Cumhuriyet Üniversitesi İktisadi ve İdari Bilimler Dergisi (Apr 2024)

Aron’un Politika Felsefesinde Ilımlı Liberalizm

  • Levent Görüşük

DOI
https://doi.org/10.37880/cumuiibf.1382119
Journal volume & issue
Vol. 25, no. 2
pp. 251 – 263

Abstract

Read online

Fransa’nın devrimci ve radikal geçmişiyle kontrast oluşturan ılımlı liberal geleneği, çeşitli alanlardaki akademik çalışmalarıyla üstlenen Raymond Aron, XX. yüzyılın önemli Fransız liberal entelektüellerinden biri olarak dikkatleri üzerine çekmektedir.
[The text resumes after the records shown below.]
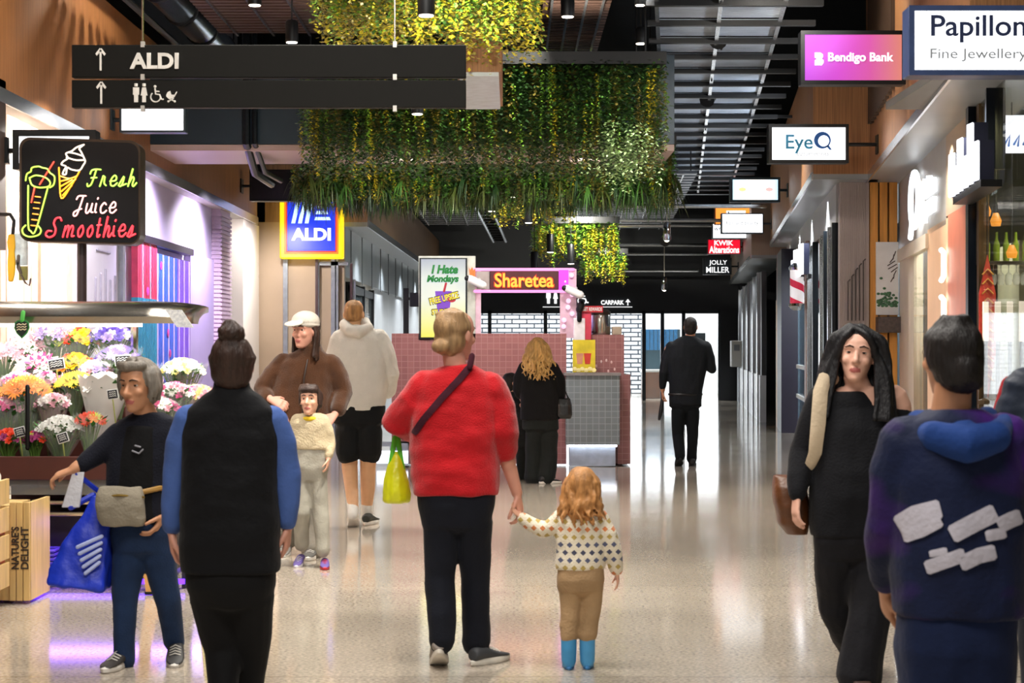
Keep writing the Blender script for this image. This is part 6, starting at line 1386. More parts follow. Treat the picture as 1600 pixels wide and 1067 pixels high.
sh = cloth('blue_shirt', '45609f', .25, 60, .75); m = MB(); f.torso(m, T[2:6], .9, .9); f.limb(m, [(298,655,0),(280,695,.01),(270,742,.03),(266,790,.05),(264,822,.065)], [.062,.055,.05,.048,.045]); f.limb(m, [(426,655,0),(442,695,.01),(449,742,.02),(449,790,.04),(447,815,.055)], [.062,.055,.05,.048,.045])
f.garment('shirt', m, sh, (.009, 8, 5)); m = MB(); f.torso(m, T[:8], 1, 1.02); m.tube([f.j(362,612,0), f.j(362,598,.0)], [.075,.07], 18)
f.garment('vest', m, cloth('black_quilt', '08090d', .3, 40, .8, .1), (.006, 6, 9))
m = MB(); f.hips(m, [(360,870,72,.13),(361,915,70,.135),(362,945,60,.12),(363,960,48,.1)]); f.limb(m, [(333,930,0),(345,1020,.06),(352,1075,-.04),(358,1112,-.12)], [.097,.075,.06,.052]); f.limb(m, [(392,930,0),(388,1020,.08),(384,1075,.12),(380,1114,.14)], [.097,.075,.06,.052])
f.garment('trousers', m, cloth('black_leggings', '08080a', .1, 60, .8), (.004, 8, 5))
f.shoe(357, 1125, 4, .25, '17171a', '2a2a2c', 22, -.2); f.shoe(380, 1124, -6, .25, '17171a', '2a2a2c', 0, .07)
m = MB(); f.cap(m, 1.0); m.ell(f.h(0,-.06,.135), (.042,.042,.04)); 
for i in range(30): a = -2.2 + i * .15; lock(m, [f.h(.06*math.sin(a), -.09*math.cos(a)*.9 - .01, -.05), f.h(.086*math.sin(a), -.085*math.cos(a)-.022, .03), f.h(.03*math.sin(a), -.05-.03*math.cos(a), .12)], .011, .009)
for i in range(8): a = i * .785; lock(m, [f.h(.04*math.cos(a), -.06+.04*math.sin(a), .12), f.h(.046*math.cos(a+.6), -.06+.046*math.sin(a+.6), .14), f.h(.012*math.cos(a+1.2), -.06+.012*math.sin(a+1.2), .175)], .014, .01)
f.hair('hair', m, hairmat('hair_brown', '33211a'))
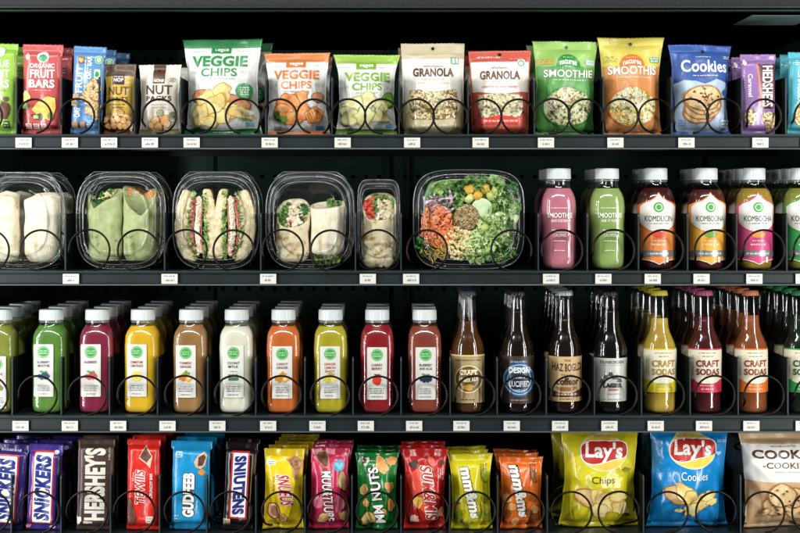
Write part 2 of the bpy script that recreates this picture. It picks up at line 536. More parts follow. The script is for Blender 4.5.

Sosyoloji başta olmak üzere politika, tarih, felsefe ve uluslararası ilişkiler gibi oldukça derin ve geniş bir yelpaze içerisinde entelektüel zenginliğe sahip olan Aron’un düşünce dünyasına politika felsefesi üzerinden projeksiyon tutmayı amaçlayan bu çalışma, aynı zamanda çift katmanlı bir gayeyi de mahiyetinde barındırmaktadır. Politika felsefesi bağlamında, tarihin deterministik açımlamasına yönelik eleştirileriyle olumsallığın, bireylerin eylemlerindeki özgürlüğün ve politikanın özerkliğinin imkanını açığa çıkaran Aron, aksinin toplumsal ve politik çoğulculuğu tahrip eden totalitarizme nasıl kaynaklık ettiğini derinlemesine analiz etmektedir. Seküler dinler olarak karakterize ettiği ilgili ideolojik yaklaşımın, indirgeyici ve tek boyutlu anlam dünyasına alternatif olarak sunduğu anayasal-çoğulcu rejimler, onun Tocquevilleci geleneğin (negatif-pozitif özgürlüğün kabulü, politikanın önceliği, ılımlılık ve sağduyu) devamlılığını sağladığının kavramsal boyutunu kanıtlar bir niteliğe sahiptir. Çalışmanın ikinci katmanı ise bir ön kabulün reddiyesi niteliğindedir. Aron, sanayi toplumuyla birlikte ortaya çıkan zihniyet değişiminin yansımalarına yönelik sosyolojik analizlerini, tüm bu değişimlerin içerisindeki değişmeyen öze yönelik felsefi sorgulamalarla sentezlemesi entelektüel konumunun anlaşılması adına değerlidir. Çünkü, Kıta Avrupası’nın felsefesi düşünce mirasının bir mensubu olarak siyaset sosyolojisinde Anglo-Amerikan merkezli yaklaşımların felsefesi köklerini ve derinliğini yitirdiği eleştirisinin yoğun olduğu bir çağda, her iki geleneği de uhdesinde barınmasın açısından seçkin bir yere sahiptir.